Information shown:
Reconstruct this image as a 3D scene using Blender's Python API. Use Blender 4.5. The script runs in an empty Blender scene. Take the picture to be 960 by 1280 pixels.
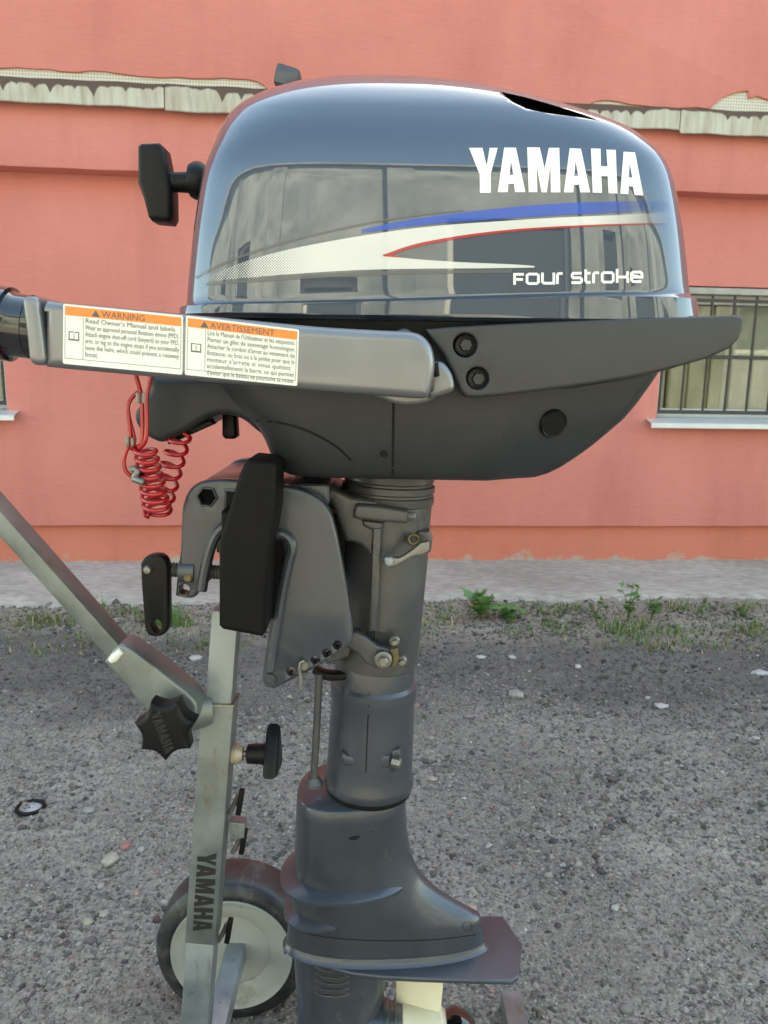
import bpy, bmesh, math, random
import numpy as np
from math import radians, sin, cos, pi, tan, sqrt, atan2
from mathutils import Vector, Matrix
from mathutils.bvhtree import BVHTree
from mathutils.geometry import delaunay_2d_cdt as mathutils_cdt

random.seed(7)
rng = np.random.default_rng(7)
scene = bpy.context.scene
COL = scene.collection

# ------------------------------------------------------------------ camera
PITCH, ROLL, CAMH, FPX = radians(10.5), radians(1.0), 0.82, 960.0
FW = Vector((0, cos(PITCH), -sin(PITCH)))
_u0 = Vector((0, sin(PITCH), cos(PITCH)))
_r0 = Vector((1, 0, 0))
RT = _r0 * cos(ROLL) + _u0 * sin(ROLL)
UP = _u0 * cos(ROLL) - _r0 * sin(ROLL)
CAM = Vector((0, 0, CAMH))
cd = bpy.data.cameras.new('camera')
cd.sensor_fit = 'HORIZONTAL'; cd.sensor_width = 36; cd.lens = 36 * FPX / 960
cd.clip_start = 0.02; cd.clip_end = 500
cam = bpy.data.objects.new('camera', cd)
cam.matrix_world = Matrix(((RT.x, UP.x, -FW.x, 0), (RT.y, UP.y, -FW.y, 0), (RT.z, UP.z, -FW.z, CAMH), (0, 0, 0, 1)))
COL.objects.link(cam); scene.camera = cam
cd.dof.use_dof = True; cd.dof.focus_distance = 0.66; cd.dof.aperture_fstop = 26

# ------------------------------------------------------------------ light
SUN_EL, SUN_AZ = radians(45), radians(20)      # the sun stands behind the pink building, which shades the yard
w = bpy.data.worlds.new('World'); scene.world = w; w.use_nodes = True
nt = w.node_tree; bg = nt.nodes['Background']
sky = nt.nodes.new('ShaderNodeTexSky'); sky.sky_type = 'NISHITA'; sky.sun_disc = False
sky.sun_elevation = SUN_EL; sky.sun_rotation = SUN_AZ; sky.altitude = 100; sky.air_density = 1.0; sky.dust_density = 0.7
nt.links.new(sky.outputs[0], bg.inputs[0]); bg.inputs[1].default_value = 0.15
sl = bpy.data.lights.new('sun', 'SUN'); sl.energy = 4.0; sl.angle = radians(0.6); sl.color = (1, .96, .90)
so = bpy.data.objects.new('sun', sl); COL.objects.link(so)
_sd = Vector((sin(SUN_AZ) * cos(SUN_EL), cos(SUN_AZ) * cos(SUN_EL), sin(SUN_EL)))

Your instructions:
Reproduce exactly the run of lines that opens the listing and closes with the line holding "from mathutils.geometry import". Pictures are excluded.

Result:
Reconstruct this image as a 3D scene using Blender's Python API. Use Blender 4.5. The script runs in an empty Blender scene. Take the picture to be 960 by 1280 pixels.
import bpy, bmesh, math, random
import numpy as np
from math import radians, sin, cos, pi, tan, sqrt, atan2
from mathutils import Vector, Matrix
from mathutils.bvhtree import BVHTree
from mathutils.geometry import delaunay_2d_cdt as mathutils_cdt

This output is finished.